Input -
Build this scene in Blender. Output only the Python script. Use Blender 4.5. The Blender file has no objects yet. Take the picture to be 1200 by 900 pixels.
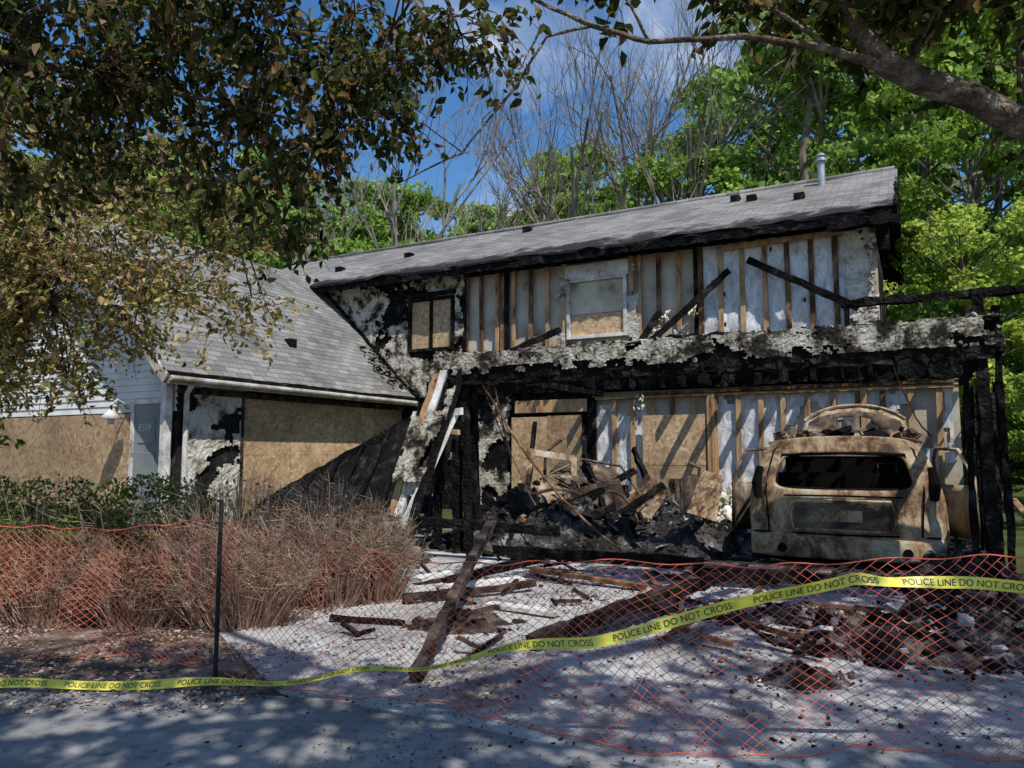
import bpy, bmesh, math, random
import numpy as np
from mathutils import Vector, Matrix, Euler, noise as mn
random.seed(7); rng=np.random.default_rng(7)
R=random.uniform
scene=bpy.context.scene
scene.view_settings.view_transform='Standard'
scene.view_settings.look='None'
scene.view_settings.exposure=0

# ------------------------------------------------------------------ materials
def ramp(nt,stops,interp='LINEAR'):
    r=nt.nodes.new('ShaderNodeValToRGB'); cr=r.color_ramp; cr.interpolation=interp
    while len(cr.elements)>1: cr.elements.remove(cr.elements[-1])
    cr.elements[0].position=stops[0][0]; cr.elements[0].color=(*stops[0][1],1)
    for p,c in stops[1:]:
        e=cr.elements.new(p); e.color=(*c,1)
    return r
def newmat(name):
    m=bpy.data.materials.new(name); m.use_nodes=True
    nt=m.node_tree; b=nt.nodes['Principled BSDF']; return m,nt,b
def noise(nt,vec,scale,detail=5,dist=0,rough=.6):
    n=nt.nodes.new('ShaderNodeTexNoise'); n.inputs['Scale'].default_value=scale
    n.inputs['Detail'].default_value=detail; n.inputs['Distortion'].default_value=dist
    n.inputs['Roughness'].default_value=rough
    if vec is not None: nt.links.new(vec,n.inputs['Vector'])
    return n
def mixc(nt,a,b,fac,blend='MIX'):
    m=nt.nodes.new('ShaderNodeMix'); m.data_type='RGBA'; m.blend_type=blend
    for sock,val in ((m.inputs[0],fac),(m.inputs[6],a),(m.inputs[7],b)):
        if isinstance(val,(int,float)): sock.default_value=val
        elif isinstance(val,tuple): sock.default_value=(*val,1)
        else: nt.links.new(val,sock)
    return m.outputs[2]
def M(name,stops,scale=4,detail=5,rough=.9,bump=.4,bscale=40,stretch=(1,1,1),dist=0,fine=.5,spec=.0,metal=0,voro=0,bdist=.02,nr=.6):
    m,nt,b=newmat(name)
    if spec==0 and metal==0:
        nt.nodes.remove(b); b=nt.nodes.new('ShaderNodeBsdfDiffuse'); out=[n for n in nt.nodes if n.type=='OUTPUT_MATERIAL'][0]; nt.links.new(b.outputs[0],out.inputs[0]); cs=b.inputs['Color']
    else:
        cs=b.inputs['Base Color']; b.inputs['Roughness'].default_value=rough; b.inputs['Specular IOR Level'].default_value=spec; b.inputs['Metallic'].default_value=metal
    tc=nt.nodes.new('ShaderNodeTexCoord'); mp=nt.nodes.new('ShaderNodeMapping')
    mp.inputs['Scale'].default_value=stretch
    nt.links.new(tc.outputs['Object'],mp.inputs['Vector']); v=mp.outputs['Vector']
    n=noise(nt,v,scale,detail,dist,nr); r=ramp(nt,stops); nt.links.new(n.outputs['Fac'],r.inputs[0])
    col=r.outputs[0]
    if fine:
        n2=noise(nt,v,scale*11+3,2); r2=ramp(nt,[(.3,(.35,.35,.35)),(.5,(1,1,1)),(.75,(1.0,1.0,1.0))]); nt.links.new(n2.outputs['Fac'],r2.inputs[0])
        col=mixc(nt,col,r2.outputs[0],fine,'MULTIPLY')
    nt.links.new(col,cs)
    if bump:
        h=noise(nt,v,bscale,1).outputs['Fac']
        if voro:
            vo=nt.nodes.new('ShaderNodeTexVoronoi'); vo.feature='F1'; vo.inputs['Scale'].default_value=voro
            nt.links.new(v,vo.inputs['Vector'])
            ad=nt.nodes.new('ShaderNodeMath'); ad.operation='MULTIPLY_ADD'; ad.inputs[1].default_value=-1.2
            nt.links.new(vo.outputs['Distance'],ad.inputs[0]); nt.links.new(h,ad.inputs[2]); h=ad.outputs[0]
        bp=nt.nodes.new('ShaderNodeBump'); bp.inputs['Strength'].default_value=bump; bp.inputs['Distance'].default_value=bdist
        nt.links.new(h,bp.inputs['Height']); nt.links.new(bp.outputs[0],b.inputs['Normal'])
    return m
char=M('charred_wood',[(.3,(.006,.006,.006)),(.55,(.014,.013,.0125)),(.72,(.055,.05,.046))],scale=5,voro=24,bump=.7,fine=0)
charbrown=M('charred_brown_wood',[(.35,(.012,.011,.011)),(.5,(.04,.032,.028)),(.66,(.12,.095,.08))],scale=4,voro=20,bump=.7,fine=.3)
stud=M('stud_wood',[(.3,(.12,.06,.03)),(.45,(.38,.23,.12)),(.65,(.56,.37,.20))],scale=2.5,stretch=(3,3,.8),bump=0)
studdark=M('smoked_stud_wood',[(.3,(.03,.02,.015)),(.5,(.13,.07,.04)),(.65,(.3,.18,.1))],scale=2.5,stretch=(3,3,1),bump=0)
drywall=M('smoke_stained_backing',[(.3,(.2,.15,.1)),(.42,(.43,.36,.27)),(.65,(.60,.53,.42))],scale=1.3,bump=0,fine=.25)
stucco=M('burned_stucco',[(.3,(.012,.012,.012)),(.40,(.025,.023,.02)),(.455,(.11,.09,.07)),(.50,(.33,.28,.21)),(.55,(.50,.46,.38)),(.68,(.62,.59,.53))],scale=3.2,dist=.2,bump=.6,bscale=30,fine=.5,nr=.72)
stucco2=M('peeling_stucco',[(.3,(.03,.028,.026)),(.38,(.12,.10,.08)),(.45,(.42,.37,.29)),(.6,(.62,.59,.52))],scale=3,dist=.3,bump=.6,bscale=25,fine=.5,nr=.7)
stucco3=M('stained_header_stucco',[(.32,(.015,.015,.015)),(.44,(.04,.035,.03)),(.49,(.15,.13,.10)),(.53,(.34,.31,.25)),(.59,(.42,.40,.34)),(.68,(.58,.54,.47))],scale=3.6,dist=.2,bump=.5,bscale=25,fine=.6,nr=.72)
sootwall=M('soot_wall',[(.35,(.012,.012,.012)),(.55,(.03,.027,.025)),(.66,(.1,.085,.07)),(.75,(.3,.27,.22))],scale=2,dist=.5,bump=.5,bscale=25)
whitep=M('scorched_white_paint',[(.3,(.12,.09,.07)),(.42,(.5,.47,.42)),(.6,(.75,.73,.69))],scale=3,bump=0)
fasc=M('wing_fascia_paint',[(.3,(.2,.16,.12)),(.5,(.42,.38,.32)),(.65,(.6,.57,.52))],scale=3,bump=0)
siding=M('white_siding_paint',[(.3,(.5,.49,.45)),(.6,(.66,.65,.62))],scale=2,bump=0,fine=.15)
doorm=M('grey_door_paint',[(.3,(.16,.18,.18)),(.6,(.24,.26,.25))],scale=2,bump=0,fine=.15)
insul=M('insulation',[(.3,(.25,.2,.1)),(.45,(.6,.55,.38)),(.6,(.75,.72,.6))],scale=4,bump=1,bscale=18,bdist=.05)
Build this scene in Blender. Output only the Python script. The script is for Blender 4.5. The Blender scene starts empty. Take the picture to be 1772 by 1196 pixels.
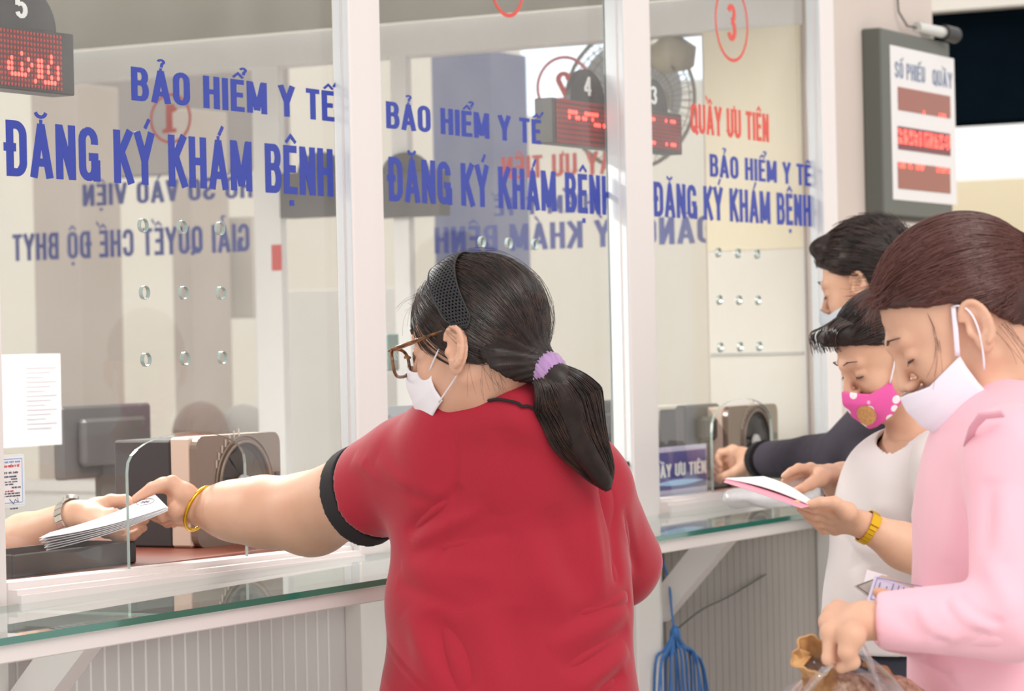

Exercise requirements -
Extract the text of all the records above verbatim, excluding pictures.

Expected answer -
Build this scene in Blender. Output only the Python script. Use Blender 4.5. The Blender file has no objects yet. Take the picture to be 1200 by 900 pixels.
import bpy, bmesh, math, random
import numpy as np
from mathutils import Vector, Matrix, Euler, noise as mn
random.seed(7); rng=np.random.default_rng(7)
R=random.uniform
scene=bpy.context.scene
scene.view_settings.view_transform='Standard'
scene.view_settings.look='None'
scene.view_settings.exposure=0

# ------------------------------------------------------------------ materials
def ramp(nt,stops,interp='LINEAR'):
    r=nt.nodes.new('ShaderNodeValToRGB'); cr=r.color_ramp; cr.interpolation=interp
    while len(cr.elements)>1: cr.elements.remove(cr.elements[-1])
    cr.elements[0].position=stops[0][0]; cr.elements[0].color=(*stops[0][1],1)
    for p,c in stops[1:]:
        e=cr.elements.new(p); e.color=(*c,1)
    return r
def newmat(name):
    m=bpy.data.materials.new(name); m.use_nodes=True
    nt=m.node_tree; b=nt.nodes['Principled BSDF']; return m,nt,b
def noise(nt,vec,scale,detail=5,dist=0,rough=.6):
    n=nt.nodes.new('ShaderNodeTexNoise'); n.inputs['Scale'].default_value=scale
    n.inputs['Detail'].default_value=detail; n.inputs['Distortion'].default_value=dist
    n.inputs['Roughness'].default_value=rough
    if vec is not None: nt.links.new(vec,n.inputs['Vector'])
    return n
def mixc(nt,a,b,fac,blend='MIX'):
    m=nt.nodes.new('ShaderNodeMix'); m.data_type='RGBA'; m.blend_type=blend
    for sock,val in ((m.inputs[0],fac),(m.inputs[6],a),(m.inputs[7],b)):
        if isinstance(val,(int,float)): sock.default_value=val
        elif isinstance(val,tuple): sock.default_value=(*val,1)
        else: nt.links.new(val,sock)
    return m.outputs[2]
def M(name,stops,scale=4,detail=5,rough=.9,bump=.4,bscale=40,stretch=(1,1,1),dist=0,fine=.5,spec=.0,metal=0,voro=0,bdist=.02,nr=.6):
    m,nt,b=newmat(name)
    if spec==0 and metal==0:
        nt.nodes.remove(b); b=nt.nodes.new('ShaderNodeBsdfDiffuse'); out=[n for n in nt.nodes if n.type=='OUTPUT_MATERIAL'][0]; nt.links.new(b.outputs[0],out.inputs[0]); cs=b.inputs['Color']
    else:
        cs=b.inputs['Base Color']; b.inputs['Roughness'].default_value=rough; b.inputs['Specular IOR Level'].default_value=spec; b.inputs['Metallic'].default_value=metal
    tc=nt.nodes.new('ShaderNodeTexCoord'); mp=nt.nodes.new('ShaderNodeMapping')
    mp.inputs['Scale'].default_value=stretch
    nt.links.new(tc.outputs['Object'],mp.inputs['Vector']); v=mp.outputs['Vector']
    n=noise(nt,v,scale,detail,dist,nr); r=ramp(nt,stops); nt.links.new(n.outputs['Fac'],r.inputs[0])
    col=r.outputs[0]
    if fine:
        n2=noise(nt,v,scale*11+3,2); r2=ramp(nt,[(.3,(.35,.35,.35)),(.5,(1,1,1)),(.75,(1.0,1.0,1.0))]); nt.links.new(n2.outputs['Fac'],r2.inputs[0])
        col=mixc(nt,col,r2.outputs[0],fine,'MULTIPLY')
    nt.links.new(col,cs)
    if bump:
        h=noise(nt,v,bscale,1).outputs['Fac']
        if voro:
            vo=nt.nodes.new('ShaderNodeTexVoronoi'); vo.feature='F1'; vo.inputs['Scale'].default_value=voro
            nt.links.new(v,vo.inputs['Vector'])
            ad=nt.nodes.new('ShaderNodeMath'); ad.operation='MULTIPLY_ADD'; ad.inputs[1].default_value=-1.2
            nt.links.new(vo.outputs['Distance'],ad.inputs[0]); nt.links.new(h,ad.inputs[2]); h=ad.outputs[0]
        bp=nt.nodes.new('ShaderNodeBump'); bp.inputs['Strength'].default_value=bump; bp.inputs['Distance'].default_value=bdist
        nt.links.new(h,bp.inputs['Height']); nt.links.new(bp.outputs[0],b.inputs['Normal'])
    return m
char=M('charred_wood',[(.3,(.006,.006,.006)),(.55,(.014,.013,.0125)),(.72,(.055,.05,.046))],scale=5,voro=24,bump=.7,fine=0)
charbrown=M('charred_brown_wood',[(.35,(.012,.011,.011)),(.5,(.04,.032,.028)),(.66,(.12,.095,.08))],scale=4,voro=20,bump=.7,fine=.3)
stud=M('stud_wood',[(.3,(.12,.06,.03)),(.45,(.38,.23,.12)),(.65,(.56,.37,.20))],scale=2.5,stretch=(3,3,.8),bump=0)
studdark=M('smoked_stud_wood',[(.3,(.03,.02,.015)),(.5,(.13,.07,.04)),(.65,(.3,.18,.1))],scale=2.5,stretch=(3,3,1),bump=0)
drywall=M('smoke_stained_backing',[(.3,(.2,.15,.1)),(.42,(.43,.36,.27)),(.65,(.60,.53,.42))],scale=1.3,bump=0,fine=.25)
stucco=M('burned_stucco',[(.3,(.012,.012,.012)),(.40,(.025,.023,.02)),(.455,(.11,.09,.07)),(.50,(.33,.28,.21)),(.55,(.50,.46,.38)),(.68,(.62,.59,.53))],scale=3.2,dist=.2,bump=.6,bscale=30,fine=.5,nr=.72)
stucco2=M('peeling_stucco',[(.3,(.03,.028,.026)),(.38,(.12,.10,.08)),(.45,(.42,.37,.29)),(.6,(.62,.59,.52))],scale=3,dist=.3,bump=.6,bscale=25,fine=.5,nr=.7)
stucco3=M('stained_header_stucco',[(.32,(.015,.015,.015)),(.44,(.04,.035,.03)),(.49,(.15,.13,.10)),(.53,(.34,.31,.25)),(.59,(.42,.40,.34)),(.68,(.58,.54,.47))],scale=3.6,dist=.2,bump=.5,bscale=25,fine=.6,nr=.72)
sootwall=M('soot_wall',[(.35,(.012,.012,.012)),(.55,(.03,.027,.025)),(.66,(.1,.085,.07)),(.75,(.3,.27,.22))],scale=2,dist=.5,bump=.5,bscale=25)
whitep=M('scorched_white_paint',[(.3,(.12,.09,.07)),(.42,(.5,.47,.42)),(.6,(.75,.73,.69))],scale=3,bump=0)
fasc=M('wing_fascia_paint',[(.3,(.2,.16,.12)),(.5,(.42,.38,.32)),(.65,(.6,.57,.52))],scale=3,bump=0)
siding=M('white_siding_paint',[(.3,(.5,.49,.45)),(.6,(.66,.65,.62))],scale=2,bump=0,fine=.15)
doorm=M('grey_door_paint',[(.3,(.16,.18,.18)),(.6,(.24,.26,.25))],scale=2,bump=0,fine=.15)
insul=M('insulation',[(.3,(.25,.2,.1)),(.45,(.6,.55,.38)),(.6,(.75,.72,.6))],scale=4,bump=1,bscale=18,bdist=.05)
Build this scene in Blender. Output only the Python script. The script is for Blender 4.5. The Blender scene starts empty. Take the picture to be 1772 by 1196 pixels.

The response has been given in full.